You Flyboys Are All Alike

The subject of this post happens to be the subject of a junk email I received earlier today about some sort of male enhancement pill. Usually I just automatically delete everything in there any pay no attention, but this one caught my eye and made me laugh.

I was also on the verge of laughing really hard and/or crying really hard this morning at work. It was crazy-busy, what with the weather being nice and everyone heading out to walk their kids/dogs/selves early. It was light out as I walked the dogs this morning before 6:30 so I knew we were in for a busy Saturday. The crying part came in after the owner arrived in the middle of a rush to ask that we make pan after pan of muffins, cookies, and other pastries for the Stutz opening this weekend. We also needed to brew a handful of large pots of coffee, get them a bunch of brownies, tea, mix for blended drinks, and I-can’t-remember-what-else. Luckily, our closer showed up on time and jumped in, as well as another employee helping out when she was just there for a drink. In other words, it took five of us to handle the order, on top of our regular customer rush, which would have normally just been three of us.

After trying to help the World’s Most High-Maintenance Woman Ever (and her eleven year-old daughter), I had to go stand in the back room for a minute and take a few breaths. I couldn’t even begin to explain her “very special request” for her daughter and herself without making you angry for wasting so much of your time today. For a moment I felt tears welling up and thought I might start pounding on something to feel better. Then I just started laughing because I imagined the woman’s poor, pathetic husband and how it must be for him to deal with these two people on a daily basis. I bet he works a lot.

Charlie and I planted some more flowers and plants on the ledge, plus we put up the art we bought at the Herron print and ceramics sale yesterday. I really liked a lot of the ceramic work, but the things I liked most were out of my budget. Instead we bought one of Sarah’s prints, a girl playing with her cat (which sounds weird, but it’s cute in my office), a huge, long, dark, kind of sad Holocaust-themed print for the hallway upstairs, and one other really detailed piece for the living room. It’s a wooden man standing on someone’s hand and is slightly creepy, but every time I look at it I notice something different. Charlie picked that one out, so I was happy he found something.

Cavan bought a print of a skull that we all kept referring to as “that guy’s skull print” until I looked at the signature and realized it was a young woman’s work. We all felt very sexist afterwards and kept over-compensating for the assumption by saying “But her work seems very masculine!” She had some amazing things for sale, but most of it was upwards of $100.

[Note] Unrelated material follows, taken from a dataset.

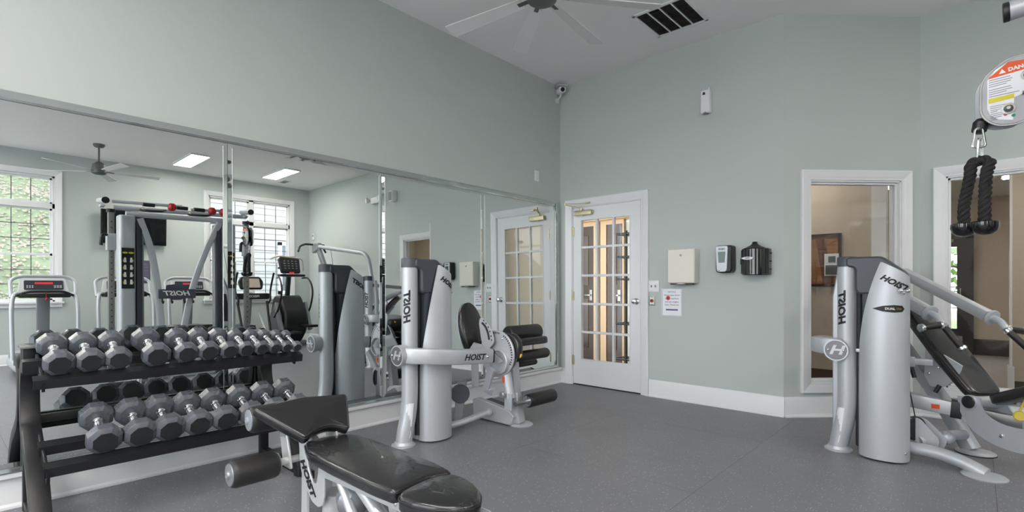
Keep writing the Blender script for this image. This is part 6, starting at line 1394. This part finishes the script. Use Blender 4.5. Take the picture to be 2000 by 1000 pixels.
# lever row machine at the far right of the room (only in the mirror)
row = thing('lever_row_machine', 'tall silver lever machine with a long overhead boom in the far corner', 'exercise machine', (5.2, 0.3, 0)); root = row
b = B(); b.bar([(5.75, 0.30, 0.04), (5.75, 0.30, 1.10), (6.35, 0.30, 2.02)], 0.13, 0.06, 0.02, up=(0, 1, 0)); obj('upright', b, silver_d, root)
b = B(); b.tube(fillet([(6.55, 0.30, 2.08), (4.55, 0.30, 1.80), (4.42, 0.30, 1.30)], 0.22, 8), 0.040, 16); obj('boom', b, silver, root)
b = B(); b.prism(round_poly([(-0.12, -0.10), (0.12, -0.06), (0.14, 0.08), (-0.10, 0.10)], 0.03, 3), (6.42, 0.30, 2.03), (-1, 0, 0.1), (0, 0, 1), 0.09, 0.01); obj('pivot_head', b, silver_d, root)
b = B(); b.tube(catmull([(6.50, 0.10, 2.10), (6.62, 0.05, 2.06), (6.60, 0.0, 1.95)], 4), 0.02, 10); b.tube(catmull([(6.50, 0.50, 2.10), (6.62, 0.55, 2.06), (6.60, 0.6, 1.95)], 4), 0.02, 10); b.tube([(6.5, 0.10, 2.10), (6.5, 0.5, 2.10)], 0.02, 10); obj('pull_handles', b, foam, root)
b = B(); b.tube([(5.85, 0.30, 1.95), (5.60, 0.30, 0.9)], 0.004, 6); obj('cable', b, ink, root)
b = B(); b.bar([(5.0, 0.30, 0.04), (6.3, 0.30, 0.04)], 0.08, 0.06, 0.01); b.box((6.3, 0.3, 0.03), (0.08, 0.5, 0.05), bev=0.01); b.box((5.0, 0.3, 0.03), (0.08, 0.5, 0.05), bev=0.01); obj('base_frame', b, silver, root)
b = B(); b.bar([(4.95, 0.30, 0.05), (4.95, 0.30, 1.30)], 0.26, 0.22, 0.05, up=(0, 1, 0)); obj('stack_cover', b, capgrey, root)
b = B(); b.tube([(4.42, 0.30, 1.30), (4.42, 0.30, 0.06)], 0.030, 12); b.bar([(4.42, 0.3, 0.04), (5.0, 0.3, 0.04)], 0.08, 0.06, 0.01); obj('boom_post', b, silver, root)
b = B(); b.pad(round_poly([(-0.2, -0.15), (0.2, -0.15), (0.2, 0.15), (-0.2, 0.15)], 0.05, 4), (5.45, 0.30, 0.52), (1, 0, 0), (0, 1, 0), 0.06); b.pad(round_poly([(-0.12, -0.25), (0.12, -0.25), (0.12, 0.25), (-0.12, 0.25)], 0.04, 4), (5.70, 0.30, 0.85), (0, -1, 0), (0.15, 0, 1), 0.06); obj('pads', b, vinyl, root, ang=60)
b = B(); b.bar([(5.45, 0.30, 0.05), (5.45, 0.30, 0.46)], 0.06, 0.06, 0.01, up=(0, 1, 0)); obj('seat_post', b, silver, root)

# flat bench in the mirror, between the curved braces
t = thing('flat_bench', 'low black flat bench with pale end caps behind the dumbbells in the mirror', 'bench', (4.72, -2.72, 0))
b = B(); b.pad(round_poly([(-0.58, -0.13), (0.58, -0.13), (0.58, 0.13), (-0.58, 0.13)], 0.04, 4), (4.72, -2.72, 0.66), (0, -1, 0), (1, 0, 0), 0.07); obj('bench_pad', b, vinyl, t, ang=60)
b = B(); b.bar([(4.72, -3.25, 0.56), (4.72, -2.2, 0.56)], 0.06, 0.06, 0.01); obj('bench_rail', b, silver, t)
for y in (-3.15, -2.3): b = B(); b.bar([(4.72, y, 0.03), (4.72, y, 0.54)], 0.06, 0.06, 0.01, up=(0, 1, 0)); b.box((4.72, y, 0.025), (0.5, 0.06, 0.05), bev=0.01); obj('bench_leg', b, silver, t)
for y in (-3.32, -2.12): b = B(); b.cyl((4.72, y-0.012, 0.62), (4.72, y+0.012, 0.62), 0.045, 18, bev=0.003); obj('end_cap', b, white_p, t)

# wall things on the window wall and the back right wall
t = thing('television', 'black flat television on the window wall, seen in the mirror', 'television', (7.78, -2.49, 2.3))
b = B(); b.box((7.745, -2.495, 2.32), (0.07, 0.98, 0.60), Matrix.Rotation(-0.06, 3, 'Y'), bev=0.01); obj('housing', b, gloss_b, t)
b = B(); b.box((7.706, -2.495, 2.34), (0.004, 0.92, 0.50), Matrix.Rotation(-0.06, 3, 'Y')); obj('screen', b, screen, t)
b = B(); b.box((7.80, -2.495, 2.32), (0.10, 0.20, 0.20), bev=0.01); obj('wall_mount', b, dark_p, t)
t = thing('wall_poster', 'purple printed notice on the window wall under the television', 'poster', (7.83, -2.3, 1.5))
b = B(); b.box((7.835, -2.34, 1.53), (0.008, 0.20, 0.42), bev=0.002); ps = obj('poster_sheet', b, mat('purple_print', lin(84, 76, 100), 0.5), t)
for i in range(11): b = B(); b.box((7.830, -2.34, 1.37+i*0.03), (0.002, 0.15, 0.009)); obj('print_line', b, greyprint, ps)
t = thing('exit_light', 'white twin-lamp emergency light on the back right wall, seen in the mirror', 'emergency light', (5.1, K, 2.9))
b = B(); b.box((5.06, K-0.04, 2.90), (0.26, 0.08, 0.12), bev=0.015); obj('housing', b, white_p, t)
for s in (-1, 1): b = B(); b.lathe([(0, 0.03), (0.05, 0.055), (0.08, 0.055), (0.085, 0.0)], (5.06+s*0.20, K-0.05, 2.92), (s*0.3, -1, -0.1), 18); b.cyl((5.06+s*0.12, K-0.04, 2.91), (5.06+s*0.20, K-0.05, 2.92), 0.012, 8); obj('lamp_head', b, white_p, t)
t = thing('wall_speaker', 'small white speaker box on the back right wall, seen in the mirror', 'speaker', (4.48, K, 2.9))
b = B(); b.prism(round_poly([(-0.06, -0.10), (0.06, -0.10), (0.06, 0.10), (-0.06, 0.10)], 0.015, 3), (4.48, K-0.06, 2.90), (1, 0, 0), (0, 0, 1), 0.12, 0.01); obj('body', b, white_p, t); b = B(); b.box((4.48, K-0.122, 2.90), (0.09, 0.004, 0.16)); obj('grille', b, greyprint, t)
t = thing('thermostat', 'small white wall plate by the far corner, seen in the mirror', 'wall plate', (7.6, K, 2.4))
b = B(); b.box((7.62, K-0.012, 2.40), (0.09, 0.024, 0.14), bev=0.005); obj('plate', b, white_p, t); b = B(); b.box((7.62, K-0.026, 2.42), (0.05, 0.004, 0.04)); obj('display', b, greyprint, t)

We also have a yard sale planned for next Saturday and every time I think about it I have to talk myself back into having it. I’m really not thrilled about spending my first Saturday off in about three months getting up at 6:30 to have people paw through and haggle over my crap. But we really do have a lot to get rid of; end tables, a coffee table, the entertainment center, shoes, clothes, knick-knacks, a bike . . . I can’t remember what else. Putting all that up on CraigsList just does not appeal to me.